13 The points \( A(3,5), B(-5,9) \) and \( C(k, k+2) \) are the vertices of a triangle \( A B C \). (i) Given that the area of the triangle \( A B C \) is 18 units \( { }^{2} \), find the possible values of \( k \). (ii) Hence find the height of triangle \( A B C \) for which the base is \( A B \).

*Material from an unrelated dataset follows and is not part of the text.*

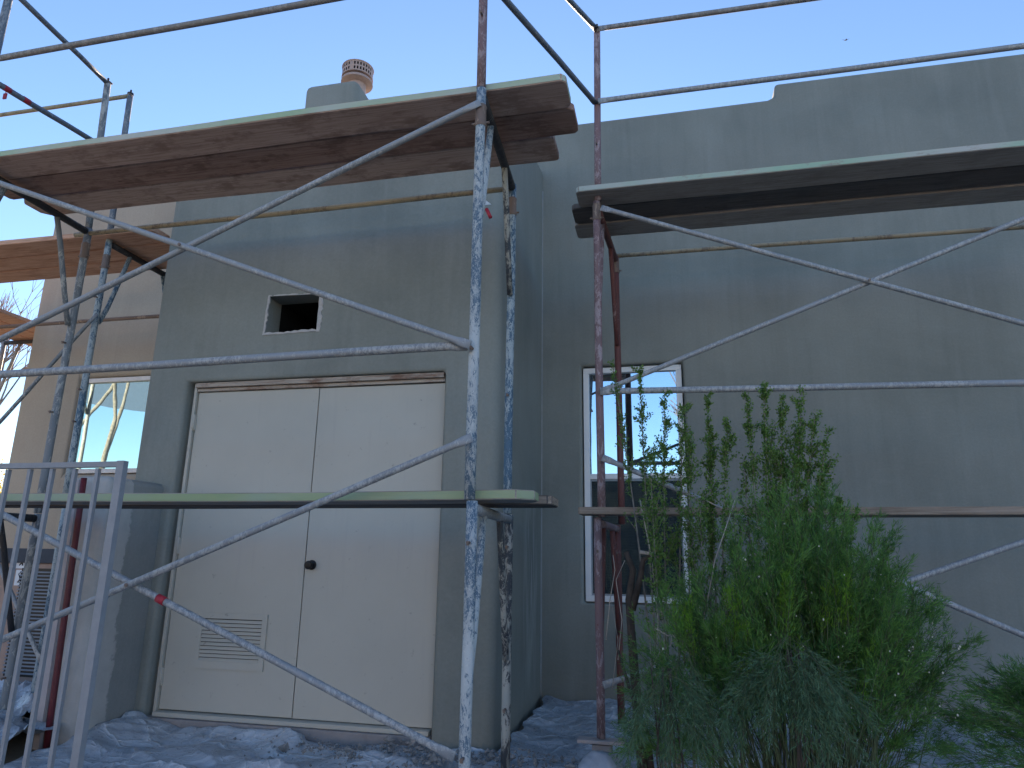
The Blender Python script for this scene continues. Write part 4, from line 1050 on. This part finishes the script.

1. The area of triangle \( ABC \) with vertices \( A(3,5) \), \( B(-5,9) \), and \( C(k, k+2) \) is given by \[ \text{Area} = \frac{1}{2} \left| x_A (y_B-y_C) + x_B (y_C-y_A) + x_C (y_A-y_B) \right| \] 2. Substituting the coordinates: \[ \begin{aligned} \text{Area} &= \frac{1}{2} \left| 3(9 - (k+2)) + (-5)((k+2)-5) + k(5-9) \right| \\ &= \frac{1}{2} \left| 3(7-k) -5(k-3) -4k \right| \end{aligned} \] 3. Simplify the expression: \[ \begin{aligned} 3(7-k) &= 21 - 3k, \\ -5(k-3) &= -5k + 15, \\ k(5-9) &= -4k. \end{aligned} \] Adding these yields: \[ 21 - 3k - 5k + 15 - 4k = 36 - 12k. \] Thus, the area becomes: \[ \text{Area} = \frac{1}{2} \left| 36 - 12k \right| \] 4. We are given that the area is 18 square units: \[ \frac{1}{2} \left| 36 - 12k \right| = 18. \] Multiply both sides by 2: \[ \left| 36 - 12k \right| = 36. \] 5. Solve the absolute value equation: - First case: \[ 36 - 12k = 36 \quad \Rightarrow \quad -12k = 0 \quad \Rightarrow \quad k = 0. \] - Second case: \[ 36 - 12k = -36 \quad \Rightarrow \quad -12k = -72 \quad \Rightarrow \quad k = 6. \] 6. Thus, the possible values of \( k \) are \( k = 0 \) and \( k = 6 \). 7. The length of the base \( AB \) between \( A(3,5) \) and \( B(-5,9) \) is given by: \[ AB = \sqrt{(-5-3)^2 + (9-5)^2} = \sqrt{(-8)^2 + 4^2} = \sqrt{64 + 16} = \sqrt{80} = 4\sqrt{5}. \] 8. The area of a triangle can also be written as: \[ \text{Area} = \frac{1}{2} \times \text{base} \times \text{height}. \] With \( \text{Area} = 18 \) and \( \text{base} = 4\sqrt{5} \): \[ 18 = \frac{1}{2} \times 4\sqrt{5} \times \text{height}. \] Solve for the height: \[ 18 = 2\sqrt{5} \times \text{height} \quad \Rightarrow \quad \text{height} = \frac{18}{2\sqrt{5}} = \frac{9}{\sqrt{5}}. \] 9. Rationalizing the denominator: \[ \text{height} = \frac{9\sqrt{5}}{5}. \] Thus, the answers are: - (i) \( k = 0 \) or \( k = 6 \). - (ii) The height of the triangle, with base \( AB \), is \( \frac{9\sqrt{5}}{5} \) units (or equivalently \( \frac{9}{\sqrt{5}} \) units).